В какой-то момент во время нашей беседы я осознал, что он понимает генерала де Голля куда лучше, чем французы. А ведь что было Мао до Франции – находись она где-нибудь в Сицилии, какая разница! Когда я спросил его: «Почему вы придаете генералу такое значение?» – он ответил просто: «Потому что он – человек вроде меня. Он спас свою родину». C’est bizarre[142]. Мао прекрасно знал, что де Голль не был коммунистом. Однако он распознал эту выдающуюся черту… героя, который спасает свою родину.

– Связь между мною и генералом, вероятно, уходила корнями в то, что принято называть Иррациональным. Остальные шли за ним по каким-то своим, осязаемым причинам. [Когда он заговорил про les autres[143], тон сделался слегка враждебным, и мне вспомнились скандалы, связанные с налогами, аферы, которые ассоциируются с термином «голлизм».] Но было у генерала одно качество, которого им было не понять, – нечто, что он разделял со мной одним.

Не подкупала ли его идея монархии? Порой говорят, что де Голль был королем без королевства. Одно время, будучи молодым специалистом по приемам танковой войны, он крутился вокруг партии монархистов. В ответ на мое предположение Мальро с отвращением замотал головой.

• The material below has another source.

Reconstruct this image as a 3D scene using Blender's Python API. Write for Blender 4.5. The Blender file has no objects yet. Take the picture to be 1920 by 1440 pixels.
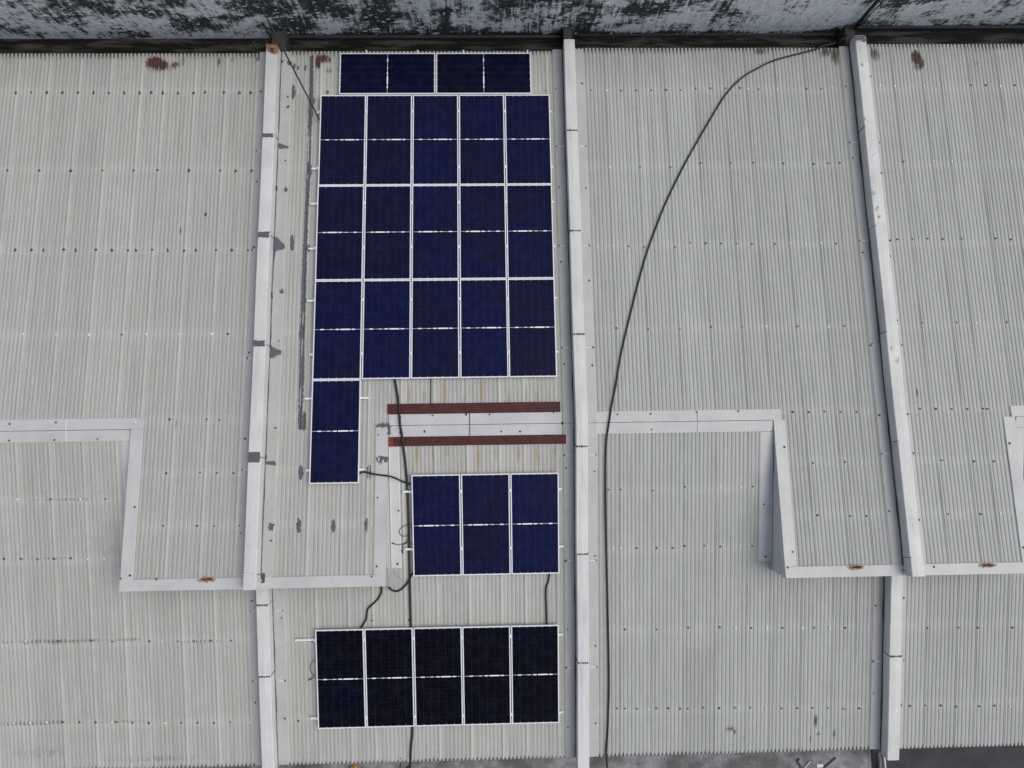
import bpy, math, random
import numpy as np
from mathutils import Matrix, Vector, noise
random.seed(7)
rng = np.random.default_rng(7)
R = math.radians
SC = bpy.context.scene
COL = SC.collection

# ------------------------------------------------------------------ camera, sky, sun, exposure
def cam_matrix(p, r, y):
    cp, sp = math.cos(p), math.sin(p); cr, sr = math.cos(r), math.sin(r); cy, sy = math.cos(y), math.sin(y)
    rx = np.array([[1, 0, 0], [0, cp, -sp], [0, sp, cp]])
    ry = np.array([[cy, 0, sy], [0, 1, 0], [-sy, 0, cy]])
    rz = np.array([[cr, -sr, 0], [sr, cr, 0], [0, 0, 1]])
    return rx @ ry @ rz
CM = cam_matrix(R(2.91111), R(-0.748739), R(-1.467955))
CP = np.array([0.0, 0.08283, 15.94476])
FPX = 1336.137                      # focal length in pixels of the 1920 px wide photograph
cd = bpy.data.cameras.new('camera'); cam = bpy.data.objects.new('camera', cd); COL.objects.link(cam)
m4 = Matrix.Identity(4)
for i in range(3):
    for j in range(3): m4[i][j] = CM[i, j]
    m4[i][3] = CP[i]
cam.matrix_world = m4
cd.sensor_width = 36; cd.lens = 36 * FPX / 1920; cd.clip_start = 0.1; cd.clip_end = 3000
SC.camera = cam

SUN_EL, SUN_AZ = 57, 90             # azimuth clockwise from +Y
w = bpy.data.worlds.new('World'); SC.world = w; w.use_nodes = True
nt = w.node_tree
sky = nt.nodes.new('ShaderNodeTexSky'); sky.sky_type = 'NISHITA'; sky.sun_disc = False
sky.sun_elevation = R(SUN_EL); sky.sun_rotation = R(SUN_AZ)
sky.air_density = 1.0; sky.dust_density = 3.0; sky.ozone_density = 1.0
bg = nt.nodes['Background']; bg.inputs['Strength'].default_value = 0.098
hsv = nt.nodes.new('ShaderNodeHueSaturation'); hsv.inputs['Saturation'].default_value = 0.60      # milky overcast
nt.links.new(sky.outputs[0], hsv.inputs['Color']); nt.links.new(hsv.outputs[0], bg.inputs['Color'])
sd = bpy.data.lights.new('sun', 'SUN'); sd.energy = 1.55; sd.angle = R(60); sd.color = (1.0, 0.97, 0.925)
so = bpy.data.objects.new('sun', sd); COL.objects.link(so)
sv = Vector((math.cos(R(SUN_EL)) * math.sin(R(SUN_AZ)), math.cos(R(SUN_EL)) * math.cos(R(SUN_AZ)), math.sin(R(SUN_EL))))
so.rotation_euler = sv.to_track_quat('Z', 'Y').to_euler(); so.location = (20, 6, 30)
SC.view_settings.view_transform = 'Standard'; SC.view_settings.look = 'None'
SC.view_settings.exposure = 0.06; SC.view_settings.gamma = 1.0; SC.view_settings.use_curve_mapping = False

# ------------------------------------------------------------------ geometry of the place
ANG = 0.114488; SA, CA, TA = math.sin(ANG), math.cos(ANG), math.tan(ANG)
def SU(x, y, h=0.0): return (x, y + h * SA, -TA * y + h * CA)      # rear slope (and its raised tail, y < 0)
def SL(x, y, h=0.0): return (x, y - h * SA, TA * y + h * CA)       # front slope, y < 0
def ray(u, v): return CM @ np.array([(u - 960) / FPX, -(v - 720) / FPX, -1.0])
def hit(n, h, u, v):
    d = ray(u, v); t = (h - n @ CP) / (n @ d); return CP + t * d
NU = np.array([0, SA, CA]); NL = np.array([0, -SA, CA])
def at_u(u, v, h=0.02):
    p = hit(NU, h, u, v); return float(p[0]), float(p[1] - h * SA)          # (x, y) in slope coordinates
def at_l(u, v, h=0.02):
    p = hit(NL, h, u, v); return float(p[0]), float(p[1] + h * SA)
def at_z(u, v, z):
    p = hit(np.array([0, 0, 1.0]), z, u, v); return float(p[0]), float(p[1]), z
def at_y(u, v, y):
    p = hit(np.array([0, 1.0, 0]), y, u, v); return float(p[0]), y, float(p[2])
def P_roof(u, v, h):
    """photo pixel -> point h above whichever slope it lies on"""
    x, y = at_u(u, v, h)
    if y >= 0: return SU(x, y, h)
    x, y = at_l(u, v, h); return SL(x, min(y, 0), h)
PITCH = 0.091
def prof(x, x0, wv=0.20, dp=0.0130):
    u = np.abs(((x - x0) / PITCH) % 1.0 - 0.5)           # 0 in the valley, 0.5 on the crest
    t = np.clip((u - 0.02) / wv, 0, 1)
    return 0.001 + (0.0140 - dp) + dp * t * t * (3 - 2 * t) + 0.0018 * np.cos((u - 0.5) * 2 * np.pi)
U_PURL = [8.06, 6.09, 4.12, 2.14, 0.20, -0.95, -2.10]
L_PURL = [-1.53, -2.88, -4.75, -6.64]

# ------------------------------------------------------------------ object helpers
def tag(o, label=None, cat=None, group=None, kind=None):
    if label: o['label'] = label
    if cat: o['category'] = cat
    if group: o['group'] = group
    if kind: o['kind'] = kind
    return o
def empty(name, loc, label, cat, group=None):
    o = bpy.data.objects.new(name, None); COL.objects.link(o); o.location = loc
    o.empty_display_size = 0.2
    bpy.context.view_layer.update()
    return tag(o, label, cat, group)
def put(o, parent):
    COL.objects.link(o)
    if parent:
        o.parent = parent
        g = parent; off = Vector((0, 0, 0))
        while g: off += g.location; g = g.parent
        o.location = o.location - off
    return o
class MB:
    def __init__(s): s.v = []; s.f = []; s.m = []; s.sm = []
    def face(s, pts, m=0, sm=False):
        b = len(s.v); s.v += [tuple(p) for p in pts]; s.f.append(tuple(range(b, b + len(pts)))); s.m.append(m); s.sm.append(sm)
    def hexa(s, a, b, m=0):
        """a: four bottom points, b: four top points, counter-clockwise from above"""
        k = len(s.v); s.v += [tuple(p) for p in a] + [tuple(p) for p in b]
        for f in ((3, 2, 1, 0), (4, 5, 6, 7), (0, 1, 5, 4), (1, 2, 6, 5), (2, 3, 7, 6), (3, 0, 4, 7)):
            s.f.append(tuple(k + i for i in f)); s.m.append(m); s.sm.append(False)
    def box(s, x0, x1, y0, y1, z0, z1, m=0):
        s.hexa([(x0, y0, z0), (x1, y0, z0), (x1, y1, z0), (x0, y1, z0)], [(x0, y0, z1), (x1, y0, z1), (x1, y1, z1), (x0, y1, z1)], m)
    def slab(s, fn, x0, x1, y0, y1, h0, h1, m=0):
        s.hexa([fn(x0, y0, h0), fn(x1, y0, h0), fn(x1, y1, h0), fn(x0, y1, h0)], [fn(x0, y0, h1), fn(x1, y0, h1), fn(x1, y1, h1), fn(x0, y1, h1)], m)
    def tube(s, pts, r, n=8, m=0):
        pts = [Vector(p) for p in pts]; k = len(s.v); up = Vector((0, 0, 1))
        for i, p in enumerate(pts):
            t = (pts[min(i + 1, len(pts) - 1)] - pts[max(i - 1, 0)]).normalized()
            a = t.cross(up); a = a.normalized() if a.length > 1e-4 else Vector((1, 0, 0)); b = a.cross(t)
            for j in range(n):
                q = 2 * math.pi * j / n; s.v.append(tuple(p + (a * math.cos(q) + b * math.sin(q)) * r))
        for i in range(len(pts) - 1):
            for j in range(n):
                s.f.append((k + i * n + j, k + i * n + (j + 1) % n, k + (i + 1) * n + (j + 1) % n, k + (i + 1) * n + j)); s.m.append(m); s.sm.append(True)
        s.f.append(tuple(k + j for j in reversed(range(n)))); s.m.append(m); s.sm.append(False)
        e = k + (len(pts) - 1) * n; s.f.append(tuple(e + j for j in range(n))); s.m.append(m); s.sm.append(False)
    def build(s, name, mats, parent=None, origin=None):
        me = bpy.data.meshes.new(name)
        v = s.v
        if origin: v = [(p[0] - origin[0], p[1] - origin[1], p[2] - origin[2]) for p in v]
        me.from_pydata(v, [], s.f)
        for m in (mats if isinstance(mats, (list, tuple)) else [mats]): me.materials.append(m)
        me.polygons.foreach_set('material_index', s.m); me.polygons.foreach_set('use_smooth', s.sm); me.update()
        o = bpy.data.objects.new(name, me)
        if origin: o.location = origin
        return put(o, parent)
def spline(pts, n=8):
    pts = [Vector(p) for p in pts]; out = []
    for i in range(len(pts) - 1):
        p0 = pts[max(i - 1, 0)]; p1 = pts[i]; p2 = pts[i + 1]; p3 = pts[min(i + 2, len(pts) - 1)]
        for k in range(n):
            t = k / n
            out.append(0.5 * ((2 * p1) + (p2 - p0) * t + (2 * p0 - 5 * p1 + 4 * p2 - p3) * t * t + (3 * p1 - p0 - 3 * p2 + p3) * t ** 3))
    return out + [pts[-1]]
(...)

– Он считал, что преемственности быть не может, – ведь то, что он совершил, зиждилось на Иррациональном. И все-таки он огромное значение придавал законности. Но его собственной законностью было 18 июня. Со временем он понял, что больше никто этого совершить не смог бы. Если его Конституция хороша, стало быть, она, вероятно, должна действовать. Однако его законность – это другое дело.